Hay argentinos a los que les transplantaron la vida. Por razones innumerables, viven en una tierra, pero han dejado sus almas en otra. Están en todo el mundo. Y sufren; algunos más, algunos menos, no importa; sufren igual. Por eso, si se le puede adjudicar un milagro al Papa Francisco en sus apenas cuatro días de pontificado es haber logrado que, de golpe, Roma se vuelva más linda, más querible, más cálida, más argentina para muchos de esos compatriotas a los que la vida mandó lejos.
Ayer, desde temprano, la plaza de San Pedro fue de ellos. Si bien estaban dispersos, las banderas argentinas que enarbolaban los convertían en el centro de atención para las cámaras y para muchos italianos y europeos que les demostraban una consideración y una atención hasta la semana pasada inesperada. Lógicamente, también había argentinos que viajaron para la ocasión o que están en Roma de manera circunstancial. Pero los que viven en Italia fueron mayoría durante el primer Angelus del Pontífice del Fin del Mundo.

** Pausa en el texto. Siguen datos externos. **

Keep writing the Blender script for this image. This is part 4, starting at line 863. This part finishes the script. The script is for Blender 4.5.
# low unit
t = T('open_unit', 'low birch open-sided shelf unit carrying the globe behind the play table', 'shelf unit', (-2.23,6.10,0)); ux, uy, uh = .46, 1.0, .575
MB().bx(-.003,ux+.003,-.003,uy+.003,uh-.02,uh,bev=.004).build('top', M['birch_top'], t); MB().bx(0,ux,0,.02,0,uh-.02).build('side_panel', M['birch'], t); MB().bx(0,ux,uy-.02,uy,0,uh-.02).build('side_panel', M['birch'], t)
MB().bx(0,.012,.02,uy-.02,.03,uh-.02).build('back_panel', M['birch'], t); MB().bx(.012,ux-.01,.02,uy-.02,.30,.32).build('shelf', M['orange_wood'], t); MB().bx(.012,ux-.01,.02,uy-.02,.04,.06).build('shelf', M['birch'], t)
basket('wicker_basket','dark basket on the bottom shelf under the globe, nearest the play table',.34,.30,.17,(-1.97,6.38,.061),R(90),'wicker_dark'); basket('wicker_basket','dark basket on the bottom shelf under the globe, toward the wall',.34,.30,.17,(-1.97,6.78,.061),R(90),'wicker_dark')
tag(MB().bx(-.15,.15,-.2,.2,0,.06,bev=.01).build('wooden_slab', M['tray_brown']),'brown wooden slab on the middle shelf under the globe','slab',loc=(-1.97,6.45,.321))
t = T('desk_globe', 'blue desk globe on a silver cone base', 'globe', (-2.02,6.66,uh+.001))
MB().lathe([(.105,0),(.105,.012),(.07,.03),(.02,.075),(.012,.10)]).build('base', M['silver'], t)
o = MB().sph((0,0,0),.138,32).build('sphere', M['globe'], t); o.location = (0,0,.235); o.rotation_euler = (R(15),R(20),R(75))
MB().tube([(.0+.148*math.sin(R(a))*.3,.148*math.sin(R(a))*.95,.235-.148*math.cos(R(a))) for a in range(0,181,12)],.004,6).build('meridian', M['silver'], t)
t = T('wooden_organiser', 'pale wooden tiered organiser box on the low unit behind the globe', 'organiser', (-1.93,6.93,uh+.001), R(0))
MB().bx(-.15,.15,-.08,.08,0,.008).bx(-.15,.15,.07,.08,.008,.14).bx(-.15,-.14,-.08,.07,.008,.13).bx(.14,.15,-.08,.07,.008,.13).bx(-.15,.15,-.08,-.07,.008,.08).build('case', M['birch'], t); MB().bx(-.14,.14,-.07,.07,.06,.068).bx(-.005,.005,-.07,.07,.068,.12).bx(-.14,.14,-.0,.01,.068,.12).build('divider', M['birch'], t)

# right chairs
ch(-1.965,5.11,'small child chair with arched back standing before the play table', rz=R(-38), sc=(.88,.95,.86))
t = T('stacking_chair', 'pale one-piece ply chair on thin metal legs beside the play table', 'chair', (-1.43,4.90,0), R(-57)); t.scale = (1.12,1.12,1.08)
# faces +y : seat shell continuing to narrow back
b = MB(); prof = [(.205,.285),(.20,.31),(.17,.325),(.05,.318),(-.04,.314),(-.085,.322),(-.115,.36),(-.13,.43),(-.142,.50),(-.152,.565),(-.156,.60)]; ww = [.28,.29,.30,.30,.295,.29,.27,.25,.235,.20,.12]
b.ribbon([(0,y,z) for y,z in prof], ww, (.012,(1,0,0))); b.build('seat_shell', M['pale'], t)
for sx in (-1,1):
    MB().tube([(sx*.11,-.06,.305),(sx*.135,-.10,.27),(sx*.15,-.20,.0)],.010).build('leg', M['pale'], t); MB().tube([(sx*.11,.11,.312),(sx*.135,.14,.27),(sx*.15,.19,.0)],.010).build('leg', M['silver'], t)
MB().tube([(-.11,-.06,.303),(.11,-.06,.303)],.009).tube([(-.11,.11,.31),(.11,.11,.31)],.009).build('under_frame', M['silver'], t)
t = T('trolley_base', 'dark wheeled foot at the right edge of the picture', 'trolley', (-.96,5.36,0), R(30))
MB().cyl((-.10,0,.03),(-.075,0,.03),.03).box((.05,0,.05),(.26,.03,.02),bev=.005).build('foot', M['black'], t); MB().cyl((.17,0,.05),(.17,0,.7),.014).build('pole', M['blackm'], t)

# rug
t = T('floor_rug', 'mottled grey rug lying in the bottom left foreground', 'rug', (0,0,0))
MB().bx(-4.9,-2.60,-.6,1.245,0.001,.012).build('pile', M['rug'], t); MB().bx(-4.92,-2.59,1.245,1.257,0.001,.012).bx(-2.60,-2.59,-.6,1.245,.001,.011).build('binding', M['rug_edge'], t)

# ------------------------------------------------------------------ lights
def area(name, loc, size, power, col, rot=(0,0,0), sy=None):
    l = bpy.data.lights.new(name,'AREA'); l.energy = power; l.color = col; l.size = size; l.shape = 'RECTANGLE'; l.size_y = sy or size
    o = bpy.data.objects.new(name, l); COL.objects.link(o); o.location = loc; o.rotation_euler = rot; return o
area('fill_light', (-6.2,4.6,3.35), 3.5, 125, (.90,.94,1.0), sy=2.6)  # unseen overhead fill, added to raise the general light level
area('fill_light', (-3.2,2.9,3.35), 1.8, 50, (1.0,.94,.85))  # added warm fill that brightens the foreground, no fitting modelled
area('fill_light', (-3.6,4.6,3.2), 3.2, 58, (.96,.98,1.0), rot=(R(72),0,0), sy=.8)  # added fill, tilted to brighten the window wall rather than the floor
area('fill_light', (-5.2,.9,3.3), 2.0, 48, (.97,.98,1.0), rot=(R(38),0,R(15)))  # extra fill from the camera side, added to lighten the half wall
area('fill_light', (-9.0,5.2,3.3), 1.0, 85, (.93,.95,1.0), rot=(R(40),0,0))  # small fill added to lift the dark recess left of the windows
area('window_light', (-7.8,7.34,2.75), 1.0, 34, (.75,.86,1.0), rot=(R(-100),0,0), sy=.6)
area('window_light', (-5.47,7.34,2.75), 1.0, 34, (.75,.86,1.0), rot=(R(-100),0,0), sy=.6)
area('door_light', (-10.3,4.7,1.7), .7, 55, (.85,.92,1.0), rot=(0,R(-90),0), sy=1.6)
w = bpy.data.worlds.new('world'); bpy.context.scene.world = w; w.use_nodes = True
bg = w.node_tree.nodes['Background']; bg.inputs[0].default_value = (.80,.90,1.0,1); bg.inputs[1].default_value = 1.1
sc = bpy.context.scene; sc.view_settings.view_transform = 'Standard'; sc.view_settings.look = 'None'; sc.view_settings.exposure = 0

Algunos dejaron su tierra por razones críticas: la crisis del 2001, por ejemplo; otros, por amor y por el anhelo de formar una familia. También están los que se fueron por trabajo o porque la vida se los deparó, como es el caso de los religiosos. De una manera u otra, casi todos admiten que viven con la espina del desarraigo clavada en el pecho. Pero ahora es como si Francisco les hubiera puesto anestesia en la herida. Elías Pau, de 23 años, viajó durante seis horas en un tren desde La Liguria para desplegar su bandera argentina de casi cuatro metros en el corazón de la sede de la Iglesia Católica. Su familia abandonó el país en 2001 y si bien pasó su adolescencia y parte de su juventud en Italia, ayer se sentía más argentino que nunca,
El mismo sentimiento le hizo hervir la sangre porteña a Alejandro Caggino. A tal punto que, mientras contaba su historia, prefirió ponerse los anteojos negros para ocultar las lágrimas que le estallaban en los ojos. Fue futbolista. Jugó en Nueva Chicago y llegó a Italia para demostrar su habilidad en una división interregional. Cuando colgó los botines, consiguió trabajo y se quedó. Su mujer, uno de sus dos hijos y todo su ser son argentinos. "Ahora, con Francisco, nos sentimos mucho más acompañados", aseguró.
Quizás lo vio de lejos; quizás fue el instinto. Pero el hecho es que en medio de la inmensa multitud que esperaba la oración del Pontífice, Francisco Truglia supo encontrar el camino para pedirles un amargo a Laura Doguel y a Pablo Fraga, una pareja de porteños que está de viaje y mateaba a la espera del Angelus. Este contador vive en Italia desde hace 23 años, pero asegura que nunca se desligó del país. "Cuando supe quién había sido el elegido, se me cayó todo. Tengo la seguridad de que este hombre llegó hasta acá para cambiar el mundo", se ilusionó aferrado a la bandera y a la camiseta de la Selección.
La vocación de Silvina Arruf es sorprendente, anónima y muy valiosa (para aquellos que tienen fe, obviamente): ella religiosa de la Congregación de las Hermanas Mínimas de Nuestra Señora del Sufragio. Y su misión es ayudar a las almas que están en el purgatorio (según la Fe Católica, se trata de almas que aún no han entrado al Paraíso porque purgan pecados). ¿Cómo? Mediante acciones de caridad: ayudan de distinta manera a personas que lo necesitan y así interceden por las almas del purgatorio. Y mientras cumplía esta misión en un convento que posee esta orden en Palermo Viejo, Buenos Aires, conoció al actual Papa, quien en ese entonces era arzobispo.
Su testimonio confirma que lo que Francisco demuestra como Sumo Pontífice es simplemente una continuación de lo que fue como individuo y como religioso: "él nos decía siempre: salgan de las cuevas, salgan al encuentro de la gente que las necesita", recordó en la plaza de San Pedro hasta donde llegó desde Turín, donde vive desde hace seis años.
Estaba sola, pero la bandera argentina que enarbolaba era tan grande que se terminó convirtiendo en una especie de faro alrededor de la cual se reunieron otros argentinos que andaban dispersos entre la multitud. La mayoría, argentinos a los que la vida llevó muy lejos. Pero que hoy sienten que Roma tiene un poco más de calor de hogar. Y todo gracias a Francisco.